O uso das competências como ferramenta de gestão de desempenho nasceu nos Estados Unidos, na década de 30. Com a passagem da lei Wagner-Peyser, que criou o United States Employment Service, o governo americano tinha a necessidade de desenvolver parâmetros que tornassem trabalhos diferentes comparáveis. As competências eram a principal parte de um dicionário de ocupações dessa autarquia.

O motivo da criação do dicionário era simples: para que o governo pudesse atender os desempregados do país com seguro-desemprego (lembre-se que a crise de 1929, a Grande Depressão, foi a maior crise econômica da história dos EUA).

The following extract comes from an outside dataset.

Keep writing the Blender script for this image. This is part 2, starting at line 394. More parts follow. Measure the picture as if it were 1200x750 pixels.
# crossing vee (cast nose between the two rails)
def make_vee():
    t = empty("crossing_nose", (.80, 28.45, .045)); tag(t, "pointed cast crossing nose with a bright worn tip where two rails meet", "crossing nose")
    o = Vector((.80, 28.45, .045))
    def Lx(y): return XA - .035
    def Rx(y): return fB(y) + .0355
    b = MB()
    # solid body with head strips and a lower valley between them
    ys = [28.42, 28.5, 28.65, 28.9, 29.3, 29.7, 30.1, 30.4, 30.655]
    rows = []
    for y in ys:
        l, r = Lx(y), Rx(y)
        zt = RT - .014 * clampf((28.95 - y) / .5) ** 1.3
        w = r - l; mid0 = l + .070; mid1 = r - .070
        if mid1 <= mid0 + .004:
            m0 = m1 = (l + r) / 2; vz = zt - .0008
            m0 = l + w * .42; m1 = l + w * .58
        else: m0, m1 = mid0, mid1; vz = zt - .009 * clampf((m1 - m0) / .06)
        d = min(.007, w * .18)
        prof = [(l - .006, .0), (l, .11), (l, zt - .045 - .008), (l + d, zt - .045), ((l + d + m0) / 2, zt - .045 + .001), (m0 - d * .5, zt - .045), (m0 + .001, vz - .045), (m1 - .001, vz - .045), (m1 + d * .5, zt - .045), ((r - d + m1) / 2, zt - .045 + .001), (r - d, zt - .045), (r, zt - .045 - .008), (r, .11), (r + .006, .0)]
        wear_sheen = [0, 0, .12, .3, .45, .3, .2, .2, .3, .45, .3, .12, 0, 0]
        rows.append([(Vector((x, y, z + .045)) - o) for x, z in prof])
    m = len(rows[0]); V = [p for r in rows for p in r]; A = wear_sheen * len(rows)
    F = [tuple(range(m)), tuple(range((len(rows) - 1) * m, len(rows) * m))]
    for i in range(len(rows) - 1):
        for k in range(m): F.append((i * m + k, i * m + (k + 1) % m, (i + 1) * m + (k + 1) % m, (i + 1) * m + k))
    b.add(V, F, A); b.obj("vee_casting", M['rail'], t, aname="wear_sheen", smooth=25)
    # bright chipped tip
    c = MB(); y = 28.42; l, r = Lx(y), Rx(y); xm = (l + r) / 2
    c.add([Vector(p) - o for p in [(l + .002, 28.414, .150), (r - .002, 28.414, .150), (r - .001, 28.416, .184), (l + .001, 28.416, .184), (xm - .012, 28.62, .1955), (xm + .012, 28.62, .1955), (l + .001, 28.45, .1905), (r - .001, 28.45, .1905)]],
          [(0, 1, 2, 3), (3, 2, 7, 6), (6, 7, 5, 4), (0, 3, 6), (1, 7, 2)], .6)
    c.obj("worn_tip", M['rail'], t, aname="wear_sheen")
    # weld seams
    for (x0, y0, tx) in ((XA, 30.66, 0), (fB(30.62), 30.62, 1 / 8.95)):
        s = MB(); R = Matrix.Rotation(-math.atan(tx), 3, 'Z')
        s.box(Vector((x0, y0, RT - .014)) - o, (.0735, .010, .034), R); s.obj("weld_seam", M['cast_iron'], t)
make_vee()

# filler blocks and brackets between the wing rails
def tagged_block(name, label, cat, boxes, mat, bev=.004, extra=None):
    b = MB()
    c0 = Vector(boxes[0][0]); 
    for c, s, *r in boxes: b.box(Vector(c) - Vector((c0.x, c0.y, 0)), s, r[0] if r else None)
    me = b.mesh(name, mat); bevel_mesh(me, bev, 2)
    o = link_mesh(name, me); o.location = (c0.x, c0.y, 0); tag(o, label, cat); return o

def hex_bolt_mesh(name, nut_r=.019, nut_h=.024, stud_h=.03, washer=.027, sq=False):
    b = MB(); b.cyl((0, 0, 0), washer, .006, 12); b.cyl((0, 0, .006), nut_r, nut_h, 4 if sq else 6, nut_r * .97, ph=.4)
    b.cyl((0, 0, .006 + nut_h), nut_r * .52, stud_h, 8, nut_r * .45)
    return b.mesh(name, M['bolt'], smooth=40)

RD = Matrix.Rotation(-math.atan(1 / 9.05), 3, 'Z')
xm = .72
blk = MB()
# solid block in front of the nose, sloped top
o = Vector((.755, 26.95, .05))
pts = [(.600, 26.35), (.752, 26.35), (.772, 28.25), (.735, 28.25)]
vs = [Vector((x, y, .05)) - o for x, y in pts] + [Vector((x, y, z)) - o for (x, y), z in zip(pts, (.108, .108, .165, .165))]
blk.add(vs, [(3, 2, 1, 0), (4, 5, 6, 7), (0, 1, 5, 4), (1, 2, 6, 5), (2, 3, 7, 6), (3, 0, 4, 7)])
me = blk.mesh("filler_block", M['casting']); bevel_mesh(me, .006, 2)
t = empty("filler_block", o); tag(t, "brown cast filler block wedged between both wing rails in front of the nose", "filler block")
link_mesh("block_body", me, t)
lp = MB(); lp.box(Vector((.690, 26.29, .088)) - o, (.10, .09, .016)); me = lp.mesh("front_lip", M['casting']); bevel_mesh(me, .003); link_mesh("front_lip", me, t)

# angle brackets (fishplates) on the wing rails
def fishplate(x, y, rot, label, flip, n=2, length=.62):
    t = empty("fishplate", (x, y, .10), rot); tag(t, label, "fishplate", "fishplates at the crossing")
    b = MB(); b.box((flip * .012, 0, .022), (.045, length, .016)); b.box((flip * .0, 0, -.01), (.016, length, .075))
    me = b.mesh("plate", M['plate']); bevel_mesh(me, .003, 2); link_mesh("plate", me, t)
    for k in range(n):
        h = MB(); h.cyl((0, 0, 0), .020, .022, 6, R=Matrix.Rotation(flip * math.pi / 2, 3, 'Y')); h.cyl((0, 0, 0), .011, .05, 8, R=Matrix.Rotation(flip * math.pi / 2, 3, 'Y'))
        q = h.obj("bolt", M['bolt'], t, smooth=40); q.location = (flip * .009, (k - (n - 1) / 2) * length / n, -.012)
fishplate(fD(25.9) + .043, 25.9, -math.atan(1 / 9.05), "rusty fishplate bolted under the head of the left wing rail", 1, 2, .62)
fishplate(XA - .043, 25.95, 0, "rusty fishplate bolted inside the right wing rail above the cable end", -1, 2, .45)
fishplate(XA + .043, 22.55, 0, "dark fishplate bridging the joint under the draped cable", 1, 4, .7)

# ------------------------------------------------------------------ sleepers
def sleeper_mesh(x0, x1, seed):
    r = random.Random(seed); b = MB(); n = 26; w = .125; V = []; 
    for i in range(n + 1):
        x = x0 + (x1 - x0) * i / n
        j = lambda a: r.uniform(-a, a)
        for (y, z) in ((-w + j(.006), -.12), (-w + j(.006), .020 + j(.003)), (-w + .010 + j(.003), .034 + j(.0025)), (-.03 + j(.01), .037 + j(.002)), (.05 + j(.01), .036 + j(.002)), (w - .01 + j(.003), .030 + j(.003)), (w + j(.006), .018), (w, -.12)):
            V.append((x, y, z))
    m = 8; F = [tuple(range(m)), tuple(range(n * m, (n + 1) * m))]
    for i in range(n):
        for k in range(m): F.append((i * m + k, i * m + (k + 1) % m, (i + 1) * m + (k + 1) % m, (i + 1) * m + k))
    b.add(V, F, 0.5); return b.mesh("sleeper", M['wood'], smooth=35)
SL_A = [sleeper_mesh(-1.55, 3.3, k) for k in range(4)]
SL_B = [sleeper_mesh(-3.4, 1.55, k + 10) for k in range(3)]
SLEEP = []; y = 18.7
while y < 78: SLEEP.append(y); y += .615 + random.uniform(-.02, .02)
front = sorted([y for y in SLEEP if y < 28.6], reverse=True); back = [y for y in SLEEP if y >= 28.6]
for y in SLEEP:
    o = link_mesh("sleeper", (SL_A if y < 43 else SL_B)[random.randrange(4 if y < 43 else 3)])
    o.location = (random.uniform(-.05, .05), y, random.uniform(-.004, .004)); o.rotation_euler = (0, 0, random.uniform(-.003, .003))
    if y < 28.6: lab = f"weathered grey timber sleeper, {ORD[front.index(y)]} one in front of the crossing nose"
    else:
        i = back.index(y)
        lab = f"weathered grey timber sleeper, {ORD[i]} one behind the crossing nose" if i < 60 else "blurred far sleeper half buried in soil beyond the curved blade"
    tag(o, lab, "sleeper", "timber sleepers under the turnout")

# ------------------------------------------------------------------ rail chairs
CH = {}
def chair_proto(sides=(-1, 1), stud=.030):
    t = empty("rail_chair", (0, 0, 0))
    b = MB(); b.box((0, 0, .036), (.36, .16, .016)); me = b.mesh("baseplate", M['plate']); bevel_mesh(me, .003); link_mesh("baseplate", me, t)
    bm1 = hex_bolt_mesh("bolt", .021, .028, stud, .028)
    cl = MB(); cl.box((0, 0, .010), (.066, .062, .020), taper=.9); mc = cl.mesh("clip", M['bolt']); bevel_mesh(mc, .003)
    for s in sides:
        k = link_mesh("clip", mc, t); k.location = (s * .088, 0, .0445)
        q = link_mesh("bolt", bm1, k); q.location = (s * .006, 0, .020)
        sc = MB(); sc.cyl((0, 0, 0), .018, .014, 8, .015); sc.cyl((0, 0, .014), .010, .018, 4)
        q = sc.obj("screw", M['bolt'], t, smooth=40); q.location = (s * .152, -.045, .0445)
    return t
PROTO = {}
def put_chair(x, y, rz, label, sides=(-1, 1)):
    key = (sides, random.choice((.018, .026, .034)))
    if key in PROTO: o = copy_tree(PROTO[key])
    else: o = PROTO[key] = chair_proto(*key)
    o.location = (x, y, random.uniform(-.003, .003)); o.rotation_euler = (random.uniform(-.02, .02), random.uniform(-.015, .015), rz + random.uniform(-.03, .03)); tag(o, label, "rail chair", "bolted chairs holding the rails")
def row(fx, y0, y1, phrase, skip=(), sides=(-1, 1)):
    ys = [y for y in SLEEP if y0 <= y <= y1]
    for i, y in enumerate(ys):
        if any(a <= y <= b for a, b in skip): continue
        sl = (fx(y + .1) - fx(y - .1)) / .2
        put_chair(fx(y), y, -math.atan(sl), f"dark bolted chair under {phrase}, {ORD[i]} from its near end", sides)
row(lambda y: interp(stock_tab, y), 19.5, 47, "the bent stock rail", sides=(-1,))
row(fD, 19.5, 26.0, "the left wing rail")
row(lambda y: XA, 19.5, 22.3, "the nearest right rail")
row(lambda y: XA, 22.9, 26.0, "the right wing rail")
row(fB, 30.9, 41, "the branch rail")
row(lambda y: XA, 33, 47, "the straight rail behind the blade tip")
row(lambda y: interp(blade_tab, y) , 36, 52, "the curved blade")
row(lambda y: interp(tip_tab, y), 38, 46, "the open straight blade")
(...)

A ferramenta permitia que o governo tivesse critérios objetivos para casar todos que requeressem seguro-desemprego com vagas abertas em empresas e outros empregadores. Apenas quando ficava provado que esses candidatos não tinham achado nenhum emprego dentro de suas capacidades, podiam ter acesso ao benefício financeiro.

As experiências profissionais eram fatores limitantes para a criação de um dicionário útil: se um cidadão tivesse sido analista financeiro em uma indústria, poderia ele ser responsável pelas contas a pagar de um comércio? A única forma de avaliar o assunto seria estabelecer algum tipo de medida de potencial de adaptabilidade que garantisse a possibilidade de uma ponte ao novo trabalho.

O primeiro passo foi o conceito de famílias de empregos (job families), que agregavam empregos de características diferentes. As famílias eram baseadas nas principais atividades de um emprego-base, como por exemplo “negociação”, “análise”, “supervisão" ou “troca de informações”.

Na década de 50, as famílias tiveram seu escopo alargado, e passaram a abranger capacidades, temperamentos, interesses, demandas físicas e condições de trabalho, em adição às atividades do emprego-base. As descrições usadas para agrupar as famílias de empregos evoluíram para o que hoje conhecemos como competências, que passaram a ser usadas também em avaliações de performance.

Já na segunda metade do século, as competências se separaram em duas grandes escolas: a escola americana, liderada por David McClelland, que posteriormente veio a dar origem à Hay Group, que entendia as competências como conhecimentos, habilidades e atitudes (o famoso CHA), e a escola francesa, liderada por La Boterf, que entendia as competências como a aplicação efetiva dos CHAs e a obtenção de resultados.

Competências como "estoque" de conhecimentos, habilidades e atitudes

A distinção é muito importante: quando falamos de 'competências', muitas vezes pensamos em um estoque: um tanto de coisas que guardamos em um armário. De um estoque de coisas que temos, aplicando-as ou não.

É essa a ideia passada pela escola americana de McClelland, e é o que pensamos naturalmente quando pensamos em conhecimentos, habilidades e atitudes (talvez menos em atitudes): pensamos em algo que se tem (eu sei falar francês) independentemente de se eu uso esse conhecimento efetivamente na prática (se eu consigo me virar em Paris falando francês).

Mas quando falamos de 'competente', no sentido de 'fulano é competente', já temos muito mais a sensação de que fulano tem alto desempenho, entrega resultados sólidos, etc. A visão francesa, de Le Boterf, é justamente essa. Não basta ter CHAs: é preciso aplicar os CHAs no trabalho e obter, assim, resultados. Não basta eu saber me comunicar bem: preciso comunicar-me bem no dia a dia, no meu trabalho.

Estoque x aplicação nas avaliações de competências

Ainda que este artigo não seja sobre avaliações de competências, essa confusão entre as escolas francesa e americana das competências afeta RHs por aí e, principalmente, colaboradores e líderes passando por avaliações de desempenho, feedbacks 360-graus, etc. Não fica claro se estão avaliando "estoque" ou comportamentos observados.

E quando estamos falando de comportamentos observados, trata-se de um exercício extremamente difícil: nossos vieses cognitivos, por um lado, dificultam uma análise precisa dos comportamentos; de outro, temos, claro, uma visão necessariamente limitada do desempenho dos nossos avaliados, por não estarmos 100% do tempo ao lado deles [1].

Portanto, é extremamente importante entender bem essa diferença e treinar seus avaliadores em relação a ela, para que haja total clareza por parte deles na avaliação, e menos fricção e frustração nesse processo que não é fácil nem com todo o preparo do mundo.[1] A calibração da avaliação de desempenho é um excelente jeito de controlar essas imprecisões dos avaliadores.